Thursday, July 24, 2014

Forty-two Journeys

By Rabbi Mordechai Greenberg
Rosh Yeshiva, Kerem B'Yavneh
"All of her pursuers caught her between the boundaries (bein hametzrim)" [Eichah 1:3]. The Maggid of Kuznitz said: "'Her pursuers' can be read as two words – "Rodef yud-heh," which means to pursue G-d – He wrote that one who searches for the holy Shechina, the Presence of G-d, will find it during the Three Weeks (between the seventeenth of Tammuz and the Ninth of Av). These are great times, since the prophets promised that all the fast days would be transformed to holidays. And even Aharon the High Priest said, referring to the seventeenth of Tammuz, "Tomorrow is a holiday for G-d" [Shemot 32:5].
The Haftarah that we read at the start of the Three Weeks (Bein Hametzrim), describes how Yirmiyahu saw a vision of a staff of wood from an almond tree. Rashi writes from the Midrash, "the time from when an almond starts to bud until it is ripe is twenty-one days, the same as the time between the seventeenth of Tammuz and the ninth of Av."

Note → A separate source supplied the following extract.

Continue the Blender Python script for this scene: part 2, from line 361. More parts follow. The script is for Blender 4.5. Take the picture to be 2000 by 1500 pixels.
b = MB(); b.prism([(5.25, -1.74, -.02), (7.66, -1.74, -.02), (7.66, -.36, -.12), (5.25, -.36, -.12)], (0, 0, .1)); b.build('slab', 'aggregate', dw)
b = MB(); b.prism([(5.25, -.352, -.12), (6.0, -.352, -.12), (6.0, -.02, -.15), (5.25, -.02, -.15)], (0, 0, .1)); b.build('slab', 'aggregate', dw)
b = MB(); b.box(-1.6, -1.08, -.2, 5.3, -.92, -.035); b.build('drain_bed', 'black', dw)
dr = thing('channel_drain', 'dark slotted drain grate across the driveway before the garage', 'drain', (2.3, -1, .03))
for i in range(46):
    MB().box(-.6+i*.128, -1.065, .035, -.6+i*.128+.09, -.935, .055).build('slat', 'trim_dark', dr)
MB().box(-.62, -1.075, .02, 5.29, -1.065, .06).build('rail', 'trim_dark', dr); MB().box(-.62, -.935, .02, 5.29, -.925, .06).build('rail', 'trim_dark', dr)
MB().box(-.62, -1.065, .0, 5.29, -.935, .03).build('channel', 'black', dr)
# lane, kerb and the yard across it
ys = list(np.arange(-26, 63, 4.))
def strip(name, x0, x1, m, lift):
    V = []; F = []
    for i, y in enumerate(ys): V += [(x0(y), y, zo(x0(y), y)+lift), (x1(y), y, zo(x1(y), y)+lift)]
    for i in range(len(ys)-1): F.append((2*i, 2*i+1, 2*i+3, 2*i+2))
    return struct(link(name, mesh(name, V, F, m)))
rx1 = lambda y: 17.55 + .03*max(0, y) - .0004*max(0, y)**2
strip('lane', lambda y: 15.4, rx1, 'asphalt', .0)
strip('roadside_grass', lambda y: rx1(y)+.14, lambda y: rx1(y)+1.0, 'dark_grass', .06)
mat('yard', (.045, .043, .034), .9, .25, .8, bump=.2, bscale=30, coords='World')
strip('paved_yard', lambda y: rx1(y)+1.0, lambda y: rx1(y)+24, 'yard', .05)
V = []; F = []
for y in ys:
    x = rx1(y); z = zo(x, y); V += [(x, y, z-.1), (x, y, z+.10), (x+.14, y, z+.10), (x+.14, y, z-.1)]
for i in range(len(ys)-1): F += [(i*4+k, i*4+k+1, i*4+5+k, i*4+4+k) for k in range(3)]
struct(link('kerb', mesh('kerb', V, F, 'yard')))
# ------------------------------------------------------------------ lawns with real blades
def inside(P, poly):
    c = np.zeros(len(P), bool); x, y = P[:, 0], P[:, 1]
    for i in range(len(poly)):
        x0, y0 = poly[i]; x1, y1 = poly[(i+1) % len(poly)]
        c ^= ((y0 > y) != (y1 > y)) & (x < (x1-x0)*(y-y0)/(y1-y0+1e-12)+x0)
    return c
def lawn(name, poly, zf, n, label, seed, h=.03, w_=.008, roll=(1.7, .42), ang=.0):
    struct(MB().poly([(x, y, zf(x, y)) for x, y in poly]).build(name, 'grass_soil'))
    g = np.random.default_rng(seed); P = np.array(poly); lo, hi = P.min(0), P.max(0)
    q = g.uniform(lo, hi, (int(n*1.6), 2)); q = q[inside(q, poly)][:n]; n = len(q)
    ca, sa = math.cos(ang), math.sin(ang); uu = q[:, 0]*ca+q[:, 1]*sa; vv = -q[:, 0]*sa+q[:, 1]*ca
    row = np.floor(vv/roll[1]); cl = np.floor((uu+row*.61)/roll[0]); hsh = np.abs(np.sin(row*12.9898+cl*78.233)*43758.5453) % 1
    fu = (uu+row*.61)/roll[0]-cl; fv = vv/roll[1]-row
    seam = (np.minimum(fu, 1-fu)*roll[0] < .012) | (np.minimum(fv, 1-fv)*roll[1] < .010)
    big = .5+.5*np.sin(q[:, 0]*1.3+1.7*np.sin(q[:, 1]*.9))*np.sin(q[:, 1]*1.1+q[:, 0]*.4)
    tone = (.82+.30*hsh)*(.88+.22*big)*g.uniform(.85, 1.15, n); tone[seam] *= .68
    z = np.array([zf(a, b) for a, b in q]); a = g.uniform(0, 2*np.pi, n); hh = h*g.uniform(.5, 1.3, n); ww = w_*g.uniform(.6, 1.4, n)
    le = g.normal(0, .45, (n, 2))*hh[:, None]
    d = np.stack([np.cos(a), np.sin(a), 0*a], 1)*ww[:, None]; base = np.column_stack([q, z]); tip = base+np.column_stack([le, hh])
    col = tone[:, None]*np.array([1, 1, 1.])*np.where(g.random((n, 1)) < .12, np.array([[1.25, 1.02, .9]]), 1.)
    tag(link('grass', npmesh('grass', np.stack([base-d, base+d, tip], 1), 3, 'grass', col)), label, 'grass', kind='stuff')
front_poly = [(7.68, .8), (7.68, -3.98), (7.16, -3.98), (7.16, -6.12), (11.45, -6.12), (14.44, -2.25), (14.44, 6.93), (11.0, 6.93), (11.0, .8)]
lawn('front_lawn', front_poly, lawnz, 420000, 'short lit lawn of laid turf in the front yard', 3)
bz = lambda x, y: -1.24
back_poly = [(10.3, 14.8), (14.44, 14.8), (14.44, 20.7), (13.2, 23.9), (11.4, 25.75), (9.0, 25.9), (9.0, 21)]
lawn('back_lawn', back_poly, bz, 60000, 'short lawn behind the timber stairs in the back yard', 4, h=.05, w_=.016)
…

There are 21 types of holy days when special sacrifices are brought in the year, as described in the Torah portion of Pinchas (Shabbat, Rosh Chodesh, Pesach, seven days of the holiday of Matzot, Shavuot, Rosh Hashanah, Yom Kippur, and eight days of Succot and Shemini Atzeret). The 21 days of the Three Weeks are the foundation of the sanctity of the holidays. When in the future they will be revealed as additional holidays, the total will be forty-two. This is the number of stops that we encounter in this week's Torah portion. "These are the journeys of Bnei Yisrael" [Bamidbar 33:1]. Starting with the Exodus from Egypt and up to the Jordan River at Jericho, there were forty-two stops. The GRA wrote that these forty-two journeys encompass within them the stages of the future redemption. What is the secret of this number?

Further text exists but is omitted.